"Contrairement à ce que l'on peut croire, l'heure des apparitions et des esprits, ce n'est pas minuit mais midi, heure brûlante et pleine de lumière.
Quand, à l'heure la plus chaude, le chant des cigales s'interrompt, cela signifie que le diable passe, et Gradiva apparaît à l'archéologue qui tient son asphodèle à la main, sous le soleil au zénith, avant de disparaître aussitôt.
Les soldats de l'expédition napoléonienne en Egypte abandonnaient la colonne en marche à la vue de pinacles et d'autres formes étranges à l'horizon, et le mathématicien Gaspard Monge dut bien vite trouver une explication à ce phénomène qui risquait de faire mourir les militaires de soif et de chaleur : le mirage.
J'ai du militaire la prédisposition naturelle à la discipline. Je dessine toute la journée, tous les jours, sauf généralement le samedi et le dimanche. Lorsque je ne dessine pas, je songe à ma bande dessinée, ou bien j'imagine de nouvelles façons de dessiner. Je pense à cet art comme à une activité d'introverti, primitive et mystique, dont les fruits mûrissent continuellement par l'exercice, comme les doigts de Glenn Gould sur le piano. Dans la pratique obsessionnelle de ce métier, les images apparaissent sur l'horizon de la feuille. En plein jour, sous la lumière de la lampe à dessin.

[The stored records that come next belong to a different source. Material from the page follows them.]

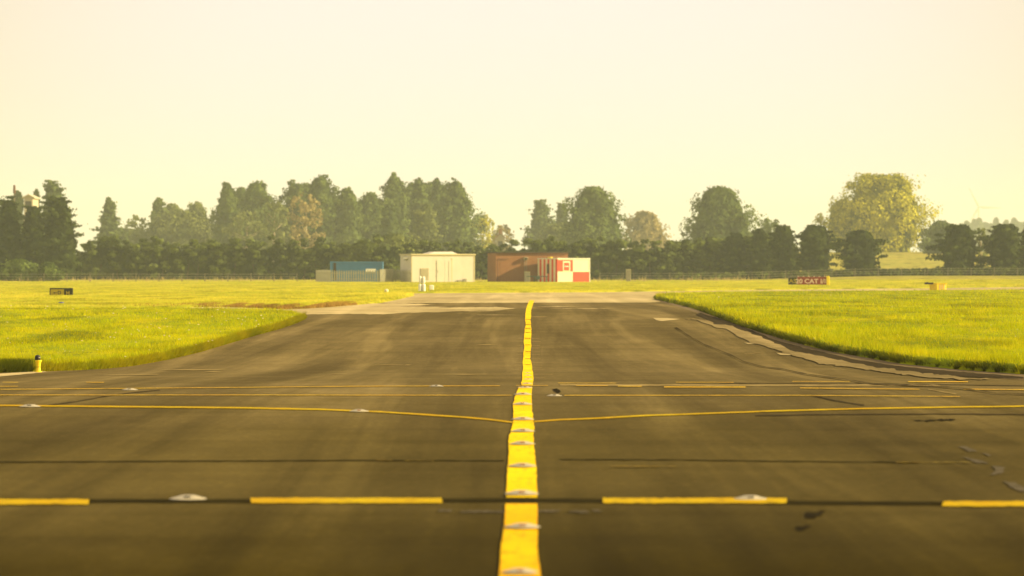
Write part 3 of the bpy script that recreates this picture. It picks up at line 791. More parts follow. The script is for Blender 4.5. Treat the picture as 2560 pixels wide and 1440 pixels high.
MB().box(-.26, -.05, 1.3, 1.8, ht - .50, ht - .422).build('lens', M['lens_dark'], lm)
MB().box(4.9, 5.4, -.30, -.05, 0, .22).build('plinth_box', M['steel'], o, .03)
MB().box(5.5, 5.9, -.28, -.10, 0, .35).build('plinth_box', M['steel'], o, .03)
tag(o, 'large cream equipment shed with flat overhanging roof and double doors', 'shed')

# brick building
Zb = 416.2; X0, _ = at(1228, 0, Zb); X1, _ = at(1420, 0, Zb); th = R(13); o = empty('brick_building', (X0 + .5, Zb - 1.4, .02), th)
wb = (X1 - X0 - .5) / math.cos(th); hb = EYE - (633 - HZ) / F * Zb
MB().box(0, wb, 0, 4, 0, hb).build('wall', M['brick'], o)
MB().box(-.15, wb + .15, -.25, 4.2, hb, hb + .13).build('roof', M['roof_dark'], o, .02)
MB().box(.45, .95, -.02, -.003, 0, hb - .7).build('pier', M['brick'], o)
MB().tube((.15, -.12, hb - .62), (1.35, -.12, hb - .62), .035).tube((.15, -.12, 0), (.15, -.12, hb - .62), .035).build('pipe', M['rust'], o)
lm = MB().box(2.92, 3.32, -.42, -.003, hb - .75, hb - .42).build('flood_light', M['louvre'], o, .04)
MB().box(2.98, 3.26, -.47, -.42, hb - .72, hb - .46).build('lens', M['lens_dark'], lm)
for q in (3.02, 3.22): MB().tube((q, -.12, 0), (q, -.12, hb - .75), .03).build('conduit', M['steel'], o)
tag(o, 'flat roofed red brick building behind the red and white hut', 'building')

# red and white chequered hut
Zh = 411.0; th = R(27); X0, _ = at(1394, 0, Zh); o = empty('chequered_hut', (X0, Zh, .02), th)
wh = (1475 - 1394) / F * Zh / math.cos(th); dh = (1394 - 1345) / F * Zh / math.sin(th); hh = EYE - (648 - HZ) / F * Zh
dh = min(dh, 5.2)
MB().box(0, wh, 0, dh, .02, hh).build('wall', M['white_paint'], o)
MB().box(-.05, wh + .05, -.06, dh + .05, hh, hh + .09).build('roof', M['bright_white'], o, .01)
half = wh * .475
hm = hh * .47
rd = M['red_paint']
MB().box(-.008, half, -.012, -.003, hm, hh - .10).build('red_panel', rd, o)
MB().box(half, wh + .006, -.012, -.003, .02, hm - .05).build('red_panel', rd, o)
w = MB().box(.60, 1.45, -.04, -.014, hm + .02, hh - .22).build('window_frame', M['white_paint'], o)
MB().box(.72, 1.33, -.052, -.042, hm + .10, hh - .38).build('shutter', rd, w)
MB().box(.80, 1.25, -.06, -.054, hh - .80, hh - .72).build('sign_plate', M['bright_white'], w)
for k in range(5):
    y0 = .03 + k * dh / 5
    MB().box(-.012, -.003, y0, y0 + dh / 10, .02, hh - .01).build('red_stripe', rd, o)
MB().box(-.05, -.013, dh * .42, dh * .52, .9, 1.9).build('vent', M['lens_dark'], o)
MB().box(-.10, .12, dh * .30, dh * .46, hh + .09, hh + .22).build('beacon', M['safety_yellow'], o, .03)
MB().box(wh - .04, wh + .03, -.04, .03, .02, hh - .003).build('corner_trim', M['bright_white'], o)
tag(o, 'red and white chequered hut with striped side wall', 'hut')
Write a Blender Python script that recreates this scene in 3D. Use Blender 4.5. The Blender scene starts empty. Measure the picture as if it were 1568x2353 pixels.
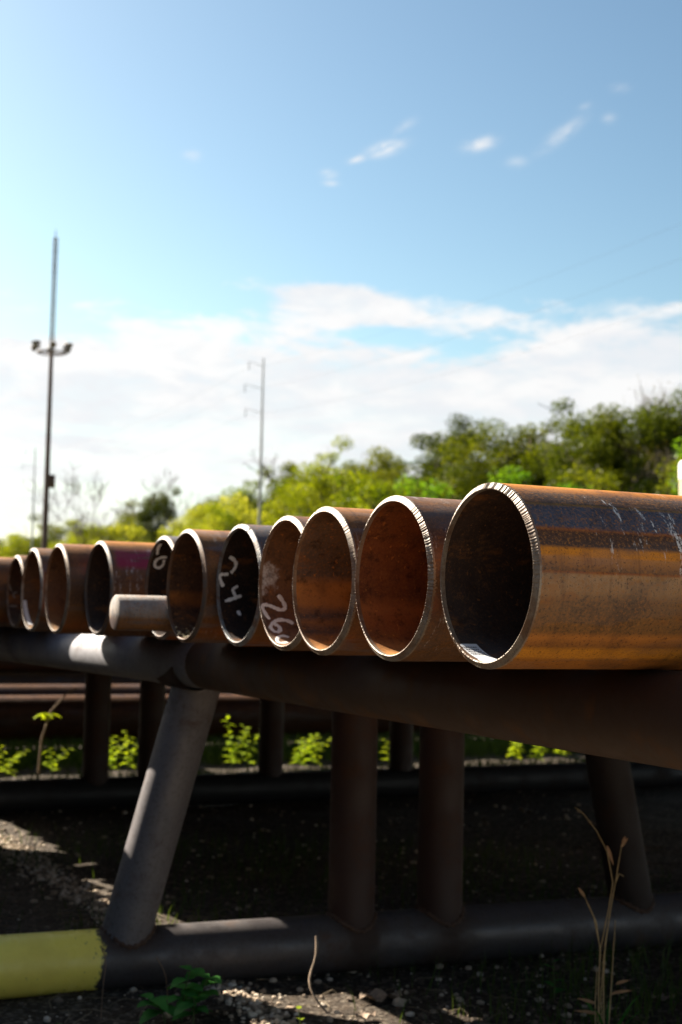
import bpy, math, random
import numpy as np
from mathutils import Vector, Matrix

R_ = math.radians
sc = bpy.context.scene
COL = sc.collection

# ------------------------------------------------------------------ camera
FPX, PW, PH = 3267.0, 1568.0, 2353.0
YAW, PITCH, ROLL = R_(26.0), math.atan(237 / FPX), R_(1.2)
fwd = Vector((math.sin(YAW) * math.cos(PITCH), math.cos(YAW) * math.cos(PITCH), math.sin(PITCH)))
r0 = Vector((math.cos(YAW), -math.sin(YAW), 0))
u0 = r0.cross(fwd)
rgt = math.cos(ROLL) * r0 + math.sin(ROLL) * u0
upv = rgt.cross(fwd)
cam = bpy.data.cameras.new('camera')
co = bpy.data.objects.new('camera', cam)
COL.objects.link(co)
m3 = Matrix((rgt, upv, -fwd)).transposed()
co.matrix_world = Matrix.Translation((0, 0, 1.64)) @ m3.to_4x4()
cam.sensor_fit = 'VERTICAL'
cam.sensor_height = 36.0
cam.sensor_width = 24.0
cam.lens = FPX / PH * 36.0
cam.clip_start = 0.05
cam.clip_end = 6000
cam.dof.use_dof = True
cam.dof.focus_distance = 3.15
cam.dof.aperture_fstop = 4.2
cam.dof.aperture_blades = 8
sc.camera = co

# ------------------------------------------------------------------ light
SUNV = Vector((-0.5, 1.0, 0.84)).normalized()          # towards the sun
EL = math.asin(SUNV.z)
AZ = math.atan2(SUNV.x, SUNV.y)                        # clockwise from +Y
sun = bpy.data.lights.new('sun', 'SUN')
sun.energy = 5.0
sun.angle = R_(0.55)
sun.color = (1.0, 0.89, 0.74)
so = bpy.data.objects.new('sun', sun)
COL.objects.link(so)
so.rotation_euler = SUNV.to_track_quat('Z', 'Y').to_euler()
so.location = (0, 0, 30)

sc.view_settings.view_transform = 'Standard'
sc.view_settings.look = 'None'
sc.view_settings.gamma = 1.0
sc.view_settings.exposure = 1.9
sc.view_settings.use_curve_mapping = False


# ------------------------------------------------------------------ nodes
class G:
    """tiny helper for node graphs"""
    def __init__(s, tree):
        s.t = tree
        s.nodes = tree.nodes
        s.links = tree.links

    def n(s, kind, ins=None, **props):
        nd = s.nodes.new(kind)
        for k, v in props.items():
            setattr(nd, k, v)
        for k, v in (ins or {}).items():
            s.put(nd.inputs[k], v)
        return nd

    def put(s, sock, v):
        if isinstance(v, bpy.types.NodeSocket):
            s.links.new(v, sock)
        elif isinstance(v, (tuple, list)) and len(v) == 3 and sock.type == 'RGBA':
            sock.default_value = (*v, 1)
        else:
            sock.default_value = v

    def m(s, op, a, b=None, c=None, clamp=False):
        nd = s.nodes.new('ShaderNodeMath')
        nd.operation = op
        nd.use_clamp = clamp
        for i, v in enumerate((a, b, c)):
            if v is not None:
                s.put(nd.inputs[i], v)
        return nd.outputs[0]

    def mix(s, f, a, b, blend='MIX'):
        nd = s.nodes.new('ShaderNodeMix')
        nd.data_type = 'RGBA'
        nd.blend_type = blend
        s.put(nd.inputs[0], f)
        s.put(nd.inputs[6], a)
        s.put(nd.inputs[7], b)
        return nd.outputs[2]

    def step(s, v, lo, hi, a=0.0, b=1.0):
        nd = s.nodes.new('ShaderNodeMapRange')
        nd.interpolation_type = 'SMOOTHSTEP'
        s.put(nd.inputs[0], v)
        for i, x in enumerate((lo, hi, a, b)):
            s.put(nd.inputs[i + 1], x)
        return nd.outputs[0]

    def noise(s, vec, scale, detail=4.0, rough=0.55, dist=0.0):
        nd = s.nodes.new('ShaderNodeTexNoise')
        s.put(nd.inputs['Vector'], vec)
        nd.inputs['Scale'].default_value = scale
        nd.inputs['Detail'].default_value = detail
        nd.inputs['Roughness'].default_value = rough
        nd.inputs['Distortion'].default_value = dist
        return nd.outputs[0]

    def xyz(s, x, y, z):
        nd = s.nodes.new('ShaderNodeCombineXYZ')
        for i, v in enumerate((x, y, z)):
            s.put(nd.inputs[i], v)
        return nd.outputs[0]

    def sep(s, vec):
        nd = s.nodes.new('ShaderNodeSeparateXYZ')
        s.put(nd.inputs[0], vec)
        return nd.outputs

    def vmap(s, vec, scale, loc=(0, 0, 0)):
        nd = s.nodes.new('ShaderNodeMapping')
        s.put(nd.inputs[0], vec)
        nd.inputs['Location'].default_value = loc
        nd.inputs['Scale'].default_value = scale
        return nd.outputs[0]

    def ramp(s, f, stops, interp='LINEAR'):
        nd = s.nodes.new('ShaderNodeValToRGB')
        nd.color_ramp.interpolation = interp
        el = nd.color_ramp.elements
        while len(el) < len(stops):
            el.new(0.5)
        for e, (p, c) in zip(el, stops):
            e.position = p
            e.color = (*c, 1)
        s.put(nd.inputs[0], f)
        return nd.outputs[0]


def new_mat(name):
    m = bpy.data.materials.new(name)
    m.use_nodes = True
    m.node_tree.nodes.clear()
    g = G(m.node_tree)
    g.out = g.n('ShaderNodeOutputMaterial')
    return m, g


def finish(g, color, rough=0.7, metal=0.0, height=None, bstr=0.3, bdist=0.01, spec=0.5):
    p = g.n('ShaderNodeBsdfPrincipled')
    g.put(p.inputs['Base Color'], color)
    g.put(p.inputs['Roughness'], rough)
    g.put(p.inputs['Metallic'], metal)
    g.put(p.inputs['Specular IOR Level'], spec)
    if height is not None:
        b = g.n('ShaderNodeBump', {'Height': height})
        b.inputs['Strength'].default_value = bstr
        b.inputs['Distance'].default_value = bdist
        g.links.new(b.outputs[0], p.inputs['Normal'])
    g.links.new(p.outputs[0], g.out.inputs[0])
    return p


# ------------------------------------------------------------------ sky
world = bpy.data.worlds.new('World')
sc.world = world
world.use_nodes = True
world.node_tree.nodes.clear()
g = G(world.node_tree)
sky = g.n('ShaderNodeTexSky')
sky.sky_type = 'NISHITA'
sky.sun_disc = False
sky.sun_elevation = EL
sky.sun_rotation = AZ
sky.altitude = 100
sky.air_density = 1.0
sky.dust_density = 1.3
sky.ozone_density = 1.0
tc = g.n('ShaderNodeTexCoord')
dv = g.sep(tc.outputs['Generated'])
az = g.m('ARCTAN2', dv[0], dv[1])                      # clockwise from +Y
el = g.m('ARCSINE', dv[2])
cv = g.xyz(g.m('MULTIPLY', az, 9.0), g.m('MULTIPLY', el, 26.0), 3.7)
nbig = g.noise(cv, 1.5, 8, 0.62, 0.25)
nfin = g.noise(g.xyz(g.m('MULTIPLY', az, 26.0), g.m('MULTIPLY', el, 60.0), 9.1), 1.3, 6, 0.6, 0.3)


def gauss(a0, e0, sa, se, tilt=0.0):
    """soft patch of sky round one direction (degrees)"""
    da = g.m('SUBTRACT', az, R_(a0))
    de = g.m('SUBTRACT', g.m('SUBTRACT', el, R_(e0)), g.m('MULTIPLY', da, tilt))
    q = g.m('ADD', g.m('POWER', g.m('ABSOLUTE', g.m('DIVIDE', da, R_(sa))), 2.0),
            g.m('POWER', g.m('ABSOLUTE', g.m('DIVIDE', de, R_(se))), 2.0))
    return g.m('POWER', 2.718, g.m('MULTIPLY', q, -1.0))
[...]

Ce gros livre rassemble les apparitions les plus convaincantes qu'il m'est arrivé de croiser dans mes récents travaux d'illustrateur. Certes, certaines d'entre elles sont plus "sur commande" que d'autres, étant davantage assujetties aux contrats et demandes éditoriales. Quoi qu'il en soit, même le travail le plus alimentaire n'est pas envisageable sans l'élan d'une vision indéfinie et lointaine, dont on tente de s'approcher pour en apercevoir les détails et puis de la fixer dans sa propre mémoire comme dans celle du lecteur.
Dans d'autres - c'est le cas des poésies choisies pour le supplément du dimanche du journal La Reppublica - j'ai l'impression d'avoir atteint, et pour un court moment habité, le mirage. Sur le blanc de la feuille, j'ai assisté comme dans un rêve éveillé à l'éclosion d'une histoire, j'ai connu des personnes mortes depuis longtemps, j'ai posé mon regard sur des paysages anciens. Puis tout s'est évanoui, laissant comme seule trace un paysage à la gouache de vingt centimètres par vingt. En les observant dans le flux imaginé par Francesca Luzzi pour ce livre, ils me sont comme étrangers, faits par d'autres mains et pensés par d'autres cerveaux.
Rien de plus normal. Ce sont des traces passagères. Le dessin m'a déjà rappelé à lui et, marchant droit, je continue l'exploration de son continent."